-- start SUPPLIED INFORMATION --

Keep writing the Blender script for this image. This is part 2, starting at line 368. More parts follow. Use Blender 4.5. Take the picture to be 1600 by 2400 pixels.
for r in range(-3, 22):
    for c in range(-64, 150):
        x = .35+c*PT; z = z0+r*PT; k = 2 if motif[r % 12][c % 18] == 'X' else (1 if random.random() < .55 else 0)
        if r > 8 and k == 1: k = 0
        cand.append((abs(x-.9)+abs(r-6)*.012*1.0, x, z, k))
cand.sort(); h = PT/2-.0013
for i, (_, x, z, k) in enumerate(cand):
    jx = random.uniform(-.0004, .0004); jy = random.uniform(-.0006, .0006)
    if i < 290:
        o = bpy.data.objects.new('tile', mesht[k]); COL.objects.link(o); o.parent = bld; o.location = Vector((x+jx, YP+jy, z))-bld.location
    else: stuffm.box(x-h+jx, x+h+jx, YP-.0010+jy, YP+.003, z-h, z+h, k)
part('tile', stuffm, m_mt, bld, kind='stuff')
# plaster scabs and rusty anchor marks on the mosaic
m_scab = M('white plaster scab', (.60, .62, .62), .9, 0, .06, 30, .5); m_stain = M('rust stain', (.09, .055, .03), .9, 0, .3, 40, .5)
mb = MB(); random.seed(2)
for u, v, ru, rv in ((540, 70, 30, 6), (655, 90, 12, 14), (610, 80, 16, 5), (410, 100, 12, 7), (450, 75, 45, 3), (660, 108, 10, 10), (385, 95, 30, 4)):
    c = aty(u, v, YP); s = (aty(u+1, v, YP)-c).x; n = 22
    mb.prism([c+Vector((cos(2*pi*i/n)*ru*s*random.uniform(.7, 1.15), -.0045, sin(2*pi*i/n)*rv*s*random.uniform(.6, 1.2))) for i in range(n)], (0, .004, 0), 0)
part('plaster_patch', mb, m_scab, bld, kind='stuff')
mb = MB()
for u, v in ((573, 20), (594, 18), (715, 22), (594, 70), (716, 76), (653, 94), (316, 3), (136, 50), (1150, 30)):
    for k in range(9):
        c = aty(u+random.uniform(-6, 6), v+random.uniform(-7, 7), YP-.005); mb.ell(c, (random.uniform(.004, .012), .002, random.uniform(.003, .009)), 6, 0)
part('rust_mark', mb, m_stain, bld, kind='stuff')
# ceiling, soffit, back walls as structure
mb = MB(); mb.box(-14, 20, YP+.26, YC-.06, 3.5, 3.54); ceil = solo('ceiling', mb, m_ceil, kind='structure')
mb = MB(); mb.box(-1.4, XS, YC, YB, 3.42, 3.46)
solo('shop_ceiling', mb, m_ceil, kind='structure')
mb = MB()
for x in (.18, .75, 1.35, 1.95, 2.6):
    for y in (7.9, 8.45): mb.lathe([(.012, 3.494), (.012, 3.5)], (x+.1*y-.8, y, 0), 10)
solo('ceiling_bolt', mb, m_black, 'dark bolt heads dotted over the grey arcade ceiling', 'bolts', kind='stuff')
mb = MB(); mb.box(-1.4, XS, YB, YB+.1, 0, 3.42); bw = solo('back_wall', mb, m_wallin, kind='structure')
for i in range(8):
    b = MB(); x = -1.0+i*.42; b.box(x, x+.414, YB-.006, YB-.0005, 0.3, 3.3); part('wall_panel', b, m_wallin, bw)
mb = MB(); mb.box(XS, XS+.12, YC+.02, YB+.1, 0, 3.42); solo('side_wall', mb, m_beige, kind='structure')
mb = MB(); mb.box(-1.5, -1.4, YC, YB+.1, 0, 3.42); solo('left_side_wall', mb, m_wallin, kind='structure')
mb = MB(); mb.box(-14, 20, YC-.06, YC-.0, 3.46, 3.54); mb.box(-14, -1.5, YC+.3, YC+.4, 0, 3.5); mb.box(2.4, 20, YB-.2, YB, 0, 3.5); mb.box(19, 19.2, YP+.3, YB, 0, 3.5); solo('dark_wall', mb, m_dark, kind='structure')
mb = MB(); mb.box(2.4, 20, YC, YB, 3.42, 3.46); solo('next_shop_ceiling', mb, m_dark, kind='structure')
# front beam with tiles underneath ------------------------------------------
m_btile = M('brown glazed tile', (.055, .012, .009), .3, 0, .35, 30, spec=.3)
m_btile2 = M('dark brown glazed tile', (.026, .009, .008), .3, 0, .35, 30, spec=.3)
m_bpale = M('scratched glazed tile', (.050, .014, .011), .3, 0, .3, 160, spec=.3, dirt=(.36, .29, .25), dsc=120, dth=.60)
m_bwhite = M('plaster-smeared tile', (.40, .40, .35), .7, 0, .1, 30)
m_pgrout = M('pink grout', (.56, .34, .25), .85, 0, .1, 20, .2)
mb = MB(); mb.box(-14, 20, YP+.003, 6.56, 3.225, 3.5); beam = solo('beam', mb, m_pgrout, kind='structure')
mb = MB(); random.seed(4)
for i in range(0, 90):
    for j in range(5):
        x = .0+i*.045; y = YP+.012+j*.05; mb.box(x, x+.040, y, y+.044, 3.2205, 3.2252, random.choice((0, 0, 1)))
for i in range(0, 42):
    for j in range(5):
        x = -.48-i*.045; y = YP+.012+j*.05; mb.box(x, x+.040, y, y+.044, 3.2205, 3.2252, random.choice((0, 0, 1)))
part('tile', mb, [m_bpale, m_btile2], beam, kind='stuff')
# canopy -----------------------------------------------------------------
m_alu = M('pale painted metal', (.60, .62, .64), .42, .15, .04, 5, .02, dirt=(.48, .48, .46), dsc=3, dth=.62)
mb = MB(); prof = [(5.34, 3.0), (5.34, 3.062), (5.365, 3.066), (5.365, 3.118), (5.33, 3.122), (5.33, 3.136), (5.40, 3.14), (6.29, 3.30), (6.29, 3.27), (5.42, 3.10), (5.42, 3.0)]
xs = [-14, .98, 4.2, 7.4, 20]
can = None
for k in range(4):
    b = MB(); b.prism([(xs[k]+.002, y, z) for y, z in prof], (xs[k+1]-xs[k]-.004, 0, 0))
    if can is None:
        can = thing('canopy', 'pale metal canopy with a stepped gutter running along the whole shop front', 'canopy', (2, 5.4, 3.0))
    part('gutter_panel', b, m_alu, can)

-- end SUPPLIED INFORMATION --

### GOAL
Everything from the line with "mb = MB(); mb.box(-14, 20, YC-.06, YC-.0, 3.46, 3.54);" to the end of the listing above needs to be duplicated exactly, both end lines included, with nothing more.

### RESPONSE
mb = MB(); mb.box(-14, 20, YC-.06, YC-.0, 3.46, 3.54); mb.box(-14, -1.5, YC+.3, YC+.4, 0, 3.5); mb.box(2.4, 20, YB-.2, YB, 0, 3.5); mb.box(19, 19.2, YP+.3, YB, 0, 3.5); solo('dark_wall', mb, m_dark, kind='structure')
mb = MB(); mb.box(2.4, 20, YC, YB, 3.42, 3.46); solo('next_shop_ceiling', mb, m_dark, kind='structure')
# front beam with tiles underneath ------------------------------------------
m_btile = M('brown glazed tile', (.055, .012, .009), .3, 0, .35, 30, spec=.3)
m_btile2 = M('dark brown glazed tile', (.026, .009, .008), .3, 0, .35, 30, spec=.3)
m_bpale = M('scratched glazed tile', (.050, .014, .011), .3, 0, .3, 160, spec=.3, dirt=(.36, .29, .25), dsc=120, dth=.60)
m_bwhite = M('plaster-smeared tile', (.40, .40, .35), .7, 0, .1, 30)
m_pgrout = M('pink grout', (.56, .34, .25), .85, 0, .1, 20, .2)
mb = MB(); mb.box(-14, 20, YP+.003, 6.56, 3.225, 3.5); beam = solo('beam', mb, m_pgrout, kind='structure')
mb = MB(); random.seed(4)
for i in range(0, 90):
    for j in range(5):
        x = .0+i*.045; y = YP+.012+j*.05; mb.box(x, x+.040, y, y+.044, 3.2205, 3.2252, random.choice((0, 0, 1)))
for i in range(0, 42):
    for j in range(5):
        x = -.48-i*.045; y = YP+.012+j*.05; mb.box(x, x+.040, y, y+.044, 3.2205, 3.2252, random.choice((0, 0, 1)))
part('tile', mb, [m_bpale, m_btile2], beam, kind='stuff')
# canopy -----------------------------------------------------------------
m_alu = M('pale painted metal', (.60, .62, .64), .42, .15, .04, 5, .02, dirt=(.48, .48, .46), dsc=3, dth=.62)
mb = MB(); prof = [(5.34, 3.0), (5.34, 3.062), (5.365, 3.066), (5.365, 3.118), (5.33, 3.122), (5.33, 3.136), (5.40, 3.14), (6.29, 3.30), (6.29, 3.27), (5.42, 3.10), (5.42, 3.0)]
xs = [-14, .98, 4.2, 7.4, 20]
can = None
for k in range(4):
    b = MB(); b.prism([(xs[k]+.002, y, z) for y, z in prof], (xs[k+1]-xs[k]-.004, 0, 0))
    if can is None:
        can = thing('canopy', 'pale metal canopy with a stepped gutter running along the whole shop front', 'canopy', (2, 5.4, 3.0))
    part('gutter_panel', b, m_alu, can)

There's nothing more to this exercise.